During my great-grandfather’s time at the mill, my mother remembers her mom making underwear for her from used grain sacks with the logo of the various cereals still showing across her bum.
I gleaned even more insight from Ralph during weekend pancake breakfasts with he and and his son-in-law, my maternal grandfather Mark White while I was in college.
They were widowers and I wasn’t yet married. Having grown up on a ranch near Yellowstone Park in Idaho, this is as close as I had lived to them.
Those times were priceless even if I had heard some of the stories countless times by then. After breakfast we would sometimes take a ride out along the old Pony Express trail but this time I would drive.
In their 70s and 80s, Ralph and his friend Will, friends since they were seven and ten years of age respectively, would sit in their old sedan parked nose-in to “watch the girls go by” on Main Street in Lehi.
Ralph’s favorite song was The Tennessee Waltz and he often wore a black flat-brimmed, buckaroo style cowboy hat popular with Shoshoni.
During my last year in college, Ralph had to move from his tiny, one-bedroom house into a nursing home across Utah Lake in Pleasant Grove. Will didn’t need that level of care but he asked to move into the same room to keep Ralph company.

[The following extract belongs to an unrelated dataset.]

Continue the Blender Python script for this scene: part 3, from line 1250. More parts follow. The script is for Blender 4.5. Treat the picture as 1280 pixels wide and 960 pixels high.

Ralph began to fade during my last few visits, often confusing me with my mom. My great-grandfather died a month after my daughter was born in 1973, one of his three great-great grandchildren at the time.
Unlike many who never know a great-grandparent, I got to know him for the last 25 of his 93 years on earth. I’m fortunate to be one of the 24 great-grandchildren he had at his passing and even more fortunate for the lessons he gave me.
RIP great-grandpa – I wish I could visit on “Decoration Day.”